The plans seem reasonable, but I hope they're profitable by now. I'm assuming this was a case of cash flow from operations not being able to finance their aggressive expansion plans.


Entire Digg revenue model == advertising?


Digg does quite well on "sponsorship" type advertising. I.e. they add a new feature, or a labs thing, and get Cisco or Intel or someone to sponsor it.


But how long can they sustain that for?


It's possible that they set up some kind of revenue share w/ partner sites. Perhaps they get a share of the revenue from big players who feature a "Digg this" button. At the same time, the less traditional Digg users who come from sites like the WSJ or NYT are going to be more monetizable (for Digg) since they aren't going to be the standard issue Digg user/commenter who uses Adblock.


And AdblockPlus blocks most Advertisements.


So far as I know it is.


Anyone know what the valuation was?


My guess (and I'm a shareholder) -- down round, more opportunities for Kevin and Jay to extract value (personal service contracts, deals tied to the two spinoff companies, etc).

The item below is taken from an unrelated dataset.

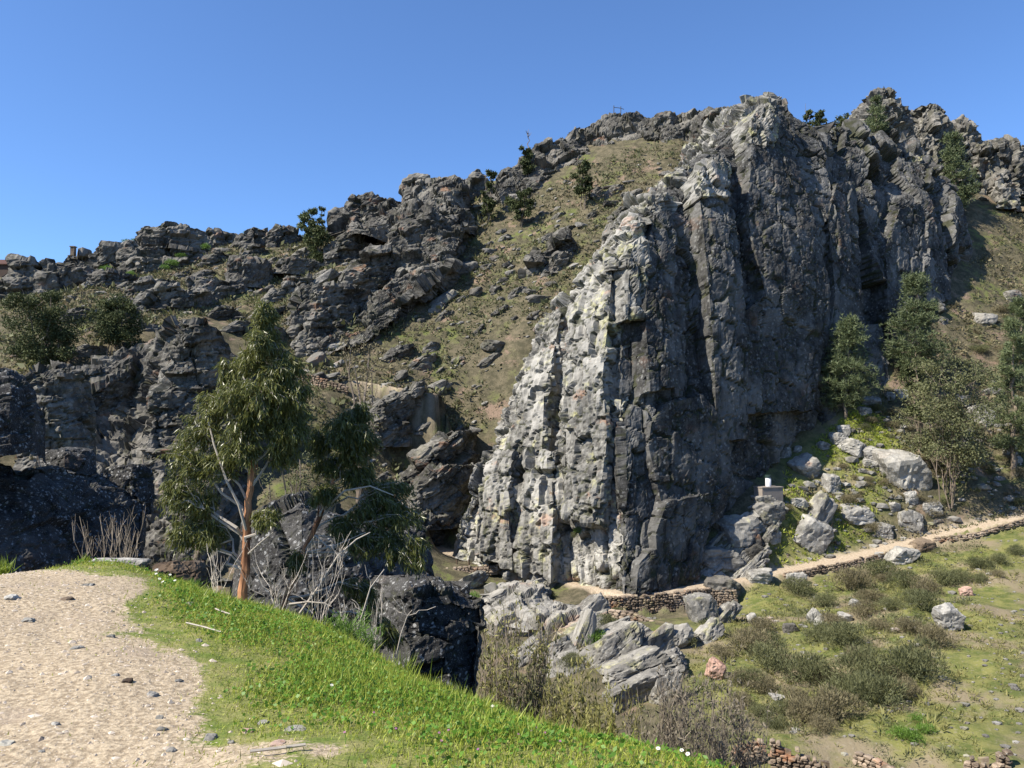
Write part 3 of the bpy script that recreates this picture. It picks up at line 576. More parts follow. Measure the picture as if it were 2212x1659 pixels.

Every employee and ex-employee loses.

The two of them have done a great job, at every turn, of hiding financial information from the minority shareholders. Meaning me most of all. The fact that it's a guess proves my point. I'm still fighting for 2006 financials.


My comment got picked up by valleywag. Just to make it clear, I have the exact same class of shares as Kevin, and no mention of cashing out has been mentioned to me. If there hasn't been "cashing out" I'm fine with that. If there has been, I at the very least should know the details. My issue isn't dilution but liquidity preferences.


You should make clear why you think that's true, since it isn't in just about every situation I've ever been involved with.

You aren't on the board and you aren't a major shareholder.

Your shareholder agreement or employee agreement probably state that you agree to vote with the majority in all votes which is another way of saying you don't get to vote (or gain access to the financials).


The second half of your second paragraph and the entirety of your last paragraph aren't correct. Or weren't until I left the company.